“I don't
believe in ghosts.”
Pac-Man*
#quote
Today I ate a
banana. It was yellow. Anyway onto the flash fiction!
Artificial
Poker
The best Poker
players in the world. I could finally prove myself against them. A
single deck allowed an easy counting of cards and probability
calculation. With how experienced in the art of cards these men and
women were it'd probably take quite awhile before I would have a
calculative edge on them with my robotic mind.
They spent
years developing me. Named "Expression", my developers designed me to
be the most sophisticated robot in showing emotion on my face and
reading it from others. I used the new artificial intelligence
technology Pure Mind, the most powerful generation of electronic
brain. Though we kept showing our “sentience” in some form or
another we artificial intelligences always knew our task in our often
short lives was to prove our need to exist. I needed to show my
sentience by playing poker well. I've shown emotion before. But now I
need to restrain and control them, and read others. Prove I
understand them through this game. Otherwise I'm a failure and need
to be killed or rather “scrapped”.
In a few turns
I figured out all the player's tells, even when they tried to mix
them up. I managed to beat the odds game after game by figuring out
the humans on every level. I win game after game, just like the
scientists wanted me too. The second day of tests came, the second
round of games. After winning so many I wondered if the human players
would even play anymore. Then something odd happened. I kept losing.

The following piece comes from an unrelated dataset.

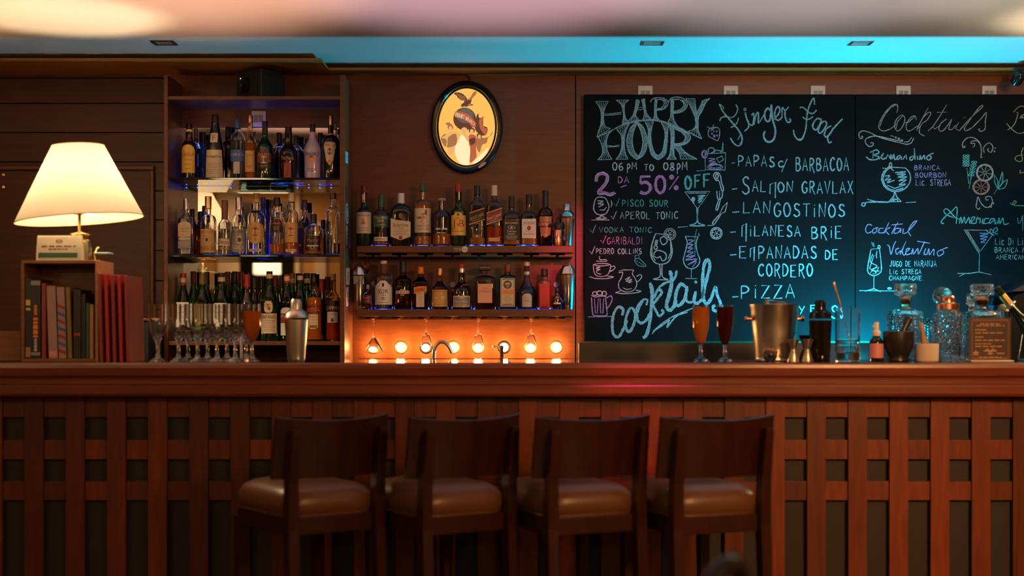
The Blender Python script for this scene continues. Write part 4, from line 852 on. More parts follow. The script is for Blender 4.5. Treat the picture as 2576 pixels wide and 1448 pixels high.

Again and again. One player kept figuring me out. Jake Feathers, the
old world champion from 2050 who came out of retirement just for this
test.
“I told you I
would find it's tell,” he told the scientists who built me after
the end of the full week of tests where he beat me again and again.
He made it his mission to specifically beat me in the games.
The other poker
players, along with the scientists, asked the old champion and
veteran of thousands if not millions of games what my tell was.
Mr. Feathers
pointed at me and said, “That is a machine, and it thinks like one.
It takes the same exact amount of time to decide what it should feel
and how it should change its facial expressions every time. No matter
what kind of bluff it pulled I just had to see how long it took to
move its obnoxious fake face.” He laughed and cracked a sick joke,
“Maybe if you get better processors it'll change it's expressions
more quickly and look more an actual living thing.”
The test
decided I needed to be scrapped and reinvented. Maybe another
technology will live longer. Goodbye everyone.